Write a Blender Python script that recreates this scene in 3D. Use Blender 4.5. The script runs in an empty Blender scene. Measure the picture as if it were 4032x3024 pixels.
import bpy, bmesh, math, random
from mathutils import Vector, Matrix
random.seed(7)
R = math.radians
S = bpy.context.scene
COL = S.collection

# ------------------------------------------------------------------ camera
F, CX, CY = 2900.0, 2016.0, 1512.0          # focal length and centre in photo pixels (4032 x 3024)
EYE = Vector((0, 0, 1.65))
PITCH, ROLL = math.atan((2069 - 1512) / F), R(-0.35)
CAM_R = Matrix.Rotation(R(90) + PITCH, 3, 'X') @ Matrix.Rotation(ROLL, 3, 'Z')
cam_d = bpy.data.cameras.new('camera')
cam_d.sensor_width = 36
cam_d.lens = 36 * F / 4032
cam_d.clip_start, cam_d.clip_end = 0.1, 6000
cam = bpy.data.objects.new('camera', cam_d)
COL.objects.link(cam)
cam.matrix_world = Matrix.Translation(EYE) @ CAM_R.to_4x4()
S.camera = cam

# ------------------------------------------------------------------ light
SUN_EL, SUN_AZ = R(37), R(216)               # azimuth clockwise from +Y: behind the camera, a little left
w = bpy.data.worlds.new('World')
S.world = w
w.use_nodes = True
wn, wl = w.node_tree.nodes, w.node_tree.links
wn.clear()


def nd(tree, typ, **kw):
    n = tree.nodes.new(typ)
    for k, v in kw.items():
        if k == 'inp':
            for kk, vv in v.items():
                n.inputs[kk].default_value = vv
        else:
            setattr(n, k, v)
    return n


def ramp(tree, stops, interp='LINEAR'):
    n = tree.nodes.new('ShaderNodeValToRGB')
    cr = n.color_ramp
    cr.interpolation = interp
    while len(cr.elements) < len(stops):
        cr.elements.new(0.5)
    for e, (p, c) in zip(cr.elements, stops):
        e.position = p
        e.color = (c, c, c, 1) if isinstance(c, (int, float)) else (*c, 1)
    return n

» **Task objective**
Output the listing above word for word.

» **Result**
Write a Blender Python script that recreates this scene in 3D. Use Blender 4.5. The script runs in an empty Blender scene. Measure the picture as if it were 4032x3024 pixels.
import bpy, bmesh, math, random
from mathutils import Vector, Matrix
random.seed(7)
R = math.radians
S = bpy.context.scene
COL = S.collection

# ------------------------------------------------------------------ camera
F, CX, CY = 2900.0, 2016.0, 1512.0          # focal length and centre in photo pixels (4032 x 3024)
EYE = Vector((0, 0, 1.65))
PITCH, ROLL = math.atan((2069 - 1512) / F), R(-0.35)
CAM_R = Matrix.Rotation(R(90) + PITCH, 3, 'X') @ Matrix.Rotation(ROLL, 3, 'Z')
cam_d = bpy.data.cameras.new('camera')
cam_d.sensor_width = 36
cam_d.lens = 36 * F / 4032
cam_d.clip_start, cam_d.clip_end = 0.1, 6000
cam = bpy.data.objects.new('camera', cam_d)
COL.objects.link(cam)
cam.matrix_world = Matrix.Translation(EYE) @ CAM_R.to_4x4()
S.camera = cam

# ------------------------------------------------------------------ light
SUN_EL, SUN_AZ = R(37), R(216)               # azimuth clockwise from +Y: behind the camera, a little left
w = bpy.data.worlds.new('World')
S.world = w
w.use_nodes = True
wn, wl = w.node_tree.nodes, w.node_tree.links
wn.clear()


def nd(tree, typ, **kw):
    n = tree.nodes.new(typ)
    for k, v in kw.items():
        if k == 'inp':
            for kk, vv in v.items():
                n.inputs[kk].default_value = vv
        else:
            setattr(n, k, v)
    return n


def ramp(tree, stops, interp='LINEAR'):
    n = tree.nodes.new('ShaderNodeValToRGB')
    cr = n.color_ramp
    cr.interpolation = interp
    while len(cr.elements) < len(stops):
        cr.elements.new(0.5)
    for e, (p, c) in zip(cr.elements, stops):
        e.position = p
        e.color = (c, c, c, 1) if isinstance(c, (int, float)) else (*c, 1)
    return n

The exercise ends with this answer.